Tendo Jo como seu centro moral e afetivo, o filme passeia pelos dramas vividos por suas irmãs com interesse (um interesse que emula, de certo modo, o amplo carinho que Jo sustenta pelas outras). Essa articulação é uma boa escolha de montagem que permite a Cukor passear por um amplo período de tempo com todas essas personagens sem que os saltos temporais tenham um peso no modo como vemos essa história se desenvolver. A carga dramática não está então com um tempo que passa, mas com as personagens que crescem. E, ao recusar um estilo virtuoso, Cukor ressalta esse trajeto sem se prender em determinados pontos do caminho (à exceção de um plano, em que a escolha pela virtuosidade de Cukor se adequa perfeitamente, congelando um momento na vida de sua protagonista).

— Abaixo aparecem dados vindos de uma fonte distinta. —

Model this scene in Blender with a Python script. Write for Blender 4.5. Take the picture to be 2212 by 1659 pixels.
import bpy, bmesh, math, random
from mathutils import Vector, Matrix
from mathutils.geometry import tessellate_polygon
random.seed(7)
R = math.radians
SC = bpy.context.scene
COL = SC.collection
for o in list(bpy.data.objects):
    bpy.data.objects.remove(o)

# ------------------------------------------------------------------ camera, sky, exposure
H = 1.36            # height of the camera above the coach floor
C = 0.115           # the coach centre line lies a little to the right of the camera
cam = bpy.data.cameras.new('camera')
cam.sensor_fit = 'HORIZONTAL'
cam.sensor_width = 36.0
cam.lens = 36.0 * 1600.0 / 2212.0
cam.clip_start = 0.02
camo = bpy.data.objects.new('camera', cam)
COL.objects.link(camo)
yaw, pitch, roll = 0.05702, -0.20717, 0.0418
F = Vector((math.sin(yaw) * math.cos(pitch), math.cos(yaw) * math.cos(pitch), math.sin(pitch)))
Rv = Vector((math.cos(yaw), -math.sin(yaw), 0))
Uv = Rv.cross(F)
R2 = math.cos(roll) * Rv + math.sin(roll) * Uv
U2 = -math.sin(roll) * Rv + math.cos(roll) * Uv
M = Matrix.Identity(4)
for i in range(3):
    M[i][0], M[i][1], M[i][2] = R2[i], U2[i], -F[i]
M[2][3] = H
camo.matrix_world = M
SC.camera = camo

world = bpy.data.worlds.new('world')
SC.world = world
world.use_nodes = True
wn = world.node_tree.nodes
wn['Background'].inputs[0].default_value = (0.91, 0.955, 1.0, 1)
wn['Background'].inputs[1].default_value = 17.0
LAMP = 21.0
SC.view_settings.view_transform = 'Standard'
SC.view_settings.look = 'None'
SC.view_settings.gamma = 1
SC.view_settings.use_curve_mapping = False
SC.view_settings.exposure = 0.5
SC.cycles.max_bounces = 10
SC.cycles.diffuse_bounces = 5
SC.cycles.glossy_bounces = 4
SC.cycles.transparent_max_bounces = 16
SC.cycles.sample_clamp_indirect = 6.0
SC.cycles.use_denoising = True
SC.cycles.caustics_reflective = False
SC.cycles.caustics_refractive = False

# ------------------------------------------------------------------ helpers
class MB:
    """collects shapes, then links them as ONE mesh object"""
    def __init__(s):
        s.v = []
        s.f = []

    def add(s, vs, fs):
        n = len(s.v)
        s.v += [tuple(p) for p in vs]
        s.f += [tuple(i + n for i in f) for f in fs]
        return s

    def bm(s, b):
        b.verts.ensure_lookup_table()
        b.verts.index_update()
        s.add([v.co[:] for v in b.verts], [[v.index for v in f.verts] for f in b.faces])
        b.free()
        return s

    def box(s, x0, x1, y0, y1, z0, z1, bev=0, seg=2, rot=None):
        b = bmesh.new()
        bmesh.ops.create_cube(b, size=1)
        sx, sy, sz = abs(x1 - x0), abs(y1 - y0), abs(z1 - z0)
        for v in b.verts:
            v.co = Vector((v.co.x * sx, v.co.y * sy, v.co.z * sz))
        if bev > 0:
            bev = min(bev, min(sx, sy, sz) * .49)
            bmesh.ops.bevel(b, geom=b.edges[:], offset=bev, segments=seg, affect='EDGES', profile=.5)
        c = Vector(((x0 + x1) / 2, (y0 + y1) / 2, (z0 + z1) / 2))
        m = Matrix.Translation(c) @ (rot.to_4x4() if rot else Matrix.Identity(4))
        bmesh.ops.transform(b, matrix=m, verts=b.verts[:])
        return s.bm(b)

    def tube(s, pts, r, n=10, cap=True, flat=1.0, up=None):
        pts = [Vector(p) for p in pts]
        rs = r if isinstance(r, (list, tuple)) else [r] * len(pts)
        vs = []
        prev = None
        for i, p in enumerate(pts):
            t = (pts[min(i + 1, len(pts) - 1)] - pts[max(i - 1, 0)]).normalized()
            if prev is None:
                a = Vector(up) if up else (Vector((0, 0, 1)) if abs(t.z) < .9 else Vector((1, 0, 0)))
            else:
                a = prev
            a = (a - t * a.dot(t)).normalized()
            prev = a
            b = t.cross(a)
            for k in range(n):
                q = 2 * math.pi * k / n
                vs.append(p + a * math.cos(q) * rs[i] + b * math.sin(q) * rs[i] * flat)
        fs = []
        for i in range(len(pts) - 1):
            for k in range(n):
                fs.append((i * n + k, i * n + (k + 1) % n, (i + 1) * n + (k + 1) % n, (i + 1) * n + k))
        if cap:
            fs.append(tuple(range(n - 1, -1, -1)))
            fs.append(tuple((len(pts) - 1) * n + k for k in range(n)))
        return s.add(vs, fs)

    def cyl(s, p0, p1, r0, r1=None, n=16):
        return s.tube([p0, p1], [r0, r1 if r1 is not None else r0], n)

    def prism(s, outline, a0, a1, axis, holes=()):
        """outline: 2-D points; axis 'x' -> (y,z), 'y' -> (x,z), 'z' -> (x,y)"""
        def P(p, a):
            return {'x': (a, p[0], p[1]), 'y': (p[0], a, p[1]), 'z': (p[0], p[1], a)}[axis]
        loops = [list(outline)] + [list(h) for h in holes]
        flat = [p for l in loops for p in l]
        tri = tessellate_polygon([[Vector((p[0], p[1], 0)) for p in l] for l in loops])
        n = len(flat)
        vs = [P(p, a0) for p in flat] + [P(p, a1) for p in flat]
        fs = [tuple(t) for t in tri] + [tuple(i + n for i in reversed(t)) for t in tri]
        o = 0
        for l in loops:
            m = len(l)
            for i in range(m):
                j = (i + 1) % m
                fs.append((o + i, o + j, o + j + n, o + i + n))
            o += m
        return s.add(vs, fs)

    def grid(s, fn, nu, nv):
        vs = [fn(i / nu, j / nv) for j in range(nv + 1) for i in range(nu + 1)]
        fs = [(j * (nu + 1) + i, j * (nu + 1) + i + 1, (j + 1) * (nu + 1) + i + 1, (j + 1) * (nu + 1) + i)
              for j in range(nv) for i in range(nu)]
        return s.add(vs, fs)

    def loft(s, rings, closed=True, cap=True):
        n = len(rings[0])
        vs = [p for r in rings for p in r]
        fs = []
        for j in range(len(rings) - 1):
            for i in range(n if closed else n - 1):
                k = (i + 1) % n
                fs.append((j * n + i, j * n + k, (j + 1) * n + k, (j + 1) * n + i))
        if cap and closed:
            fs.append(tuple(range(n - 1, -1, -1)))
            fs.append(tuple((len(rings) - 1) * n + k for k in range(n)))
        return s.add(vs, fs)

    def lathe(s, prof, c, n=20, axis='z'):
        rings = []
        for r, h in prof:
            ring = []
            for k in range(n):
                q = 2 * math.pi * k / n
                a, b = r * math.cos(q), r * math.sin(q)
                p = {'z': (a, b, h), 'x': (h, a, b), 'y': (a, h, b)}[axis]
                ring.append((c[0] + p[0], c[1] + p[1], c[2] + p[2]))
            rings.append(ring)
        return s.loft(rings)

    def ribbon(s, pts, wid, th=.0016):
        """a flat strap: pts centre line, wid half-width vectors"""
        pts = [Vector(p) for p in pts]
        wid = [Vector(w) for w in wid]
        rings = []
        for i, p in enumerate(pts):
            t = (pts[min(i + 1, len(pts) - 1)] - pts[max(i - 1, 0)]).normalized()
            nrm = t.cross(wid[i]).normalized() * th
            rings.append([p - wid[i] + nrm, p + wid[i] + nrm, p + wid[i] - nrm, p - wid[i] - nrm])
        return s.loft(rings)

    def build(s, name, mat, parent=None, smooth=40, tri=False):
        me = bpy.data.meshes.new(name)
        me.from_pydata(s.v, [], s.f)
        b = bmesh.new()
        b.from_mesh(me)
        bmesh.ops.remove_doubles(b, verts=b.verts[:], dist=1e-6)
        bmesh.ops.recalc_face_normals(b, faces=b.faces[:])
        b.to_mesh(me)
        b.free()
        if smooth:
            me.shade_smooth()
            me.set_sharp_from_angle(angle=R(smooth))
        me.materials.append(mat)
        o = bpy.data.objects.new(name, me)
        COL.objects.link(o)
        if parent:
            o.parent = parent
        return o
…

As Quatro Irmãs é um filme singelo, até frequentemente esquecido, mas um indicador da força não apenas do romance de Alcott, mas da habilidade muito particular do cinema desse período de imaginar universos literários e de desdobrar uma estrutura de sentimento ou um conjunto moral como imagem em movimento. Cukor é um dos nomes menos lembrados entre os autores do período (talvez por não reivindicar a assinatura autônoma que constituiu o legado autoral de tantos outros), mas sua habilidade pode ser testemunhada por todo o período clássico em Hollywood.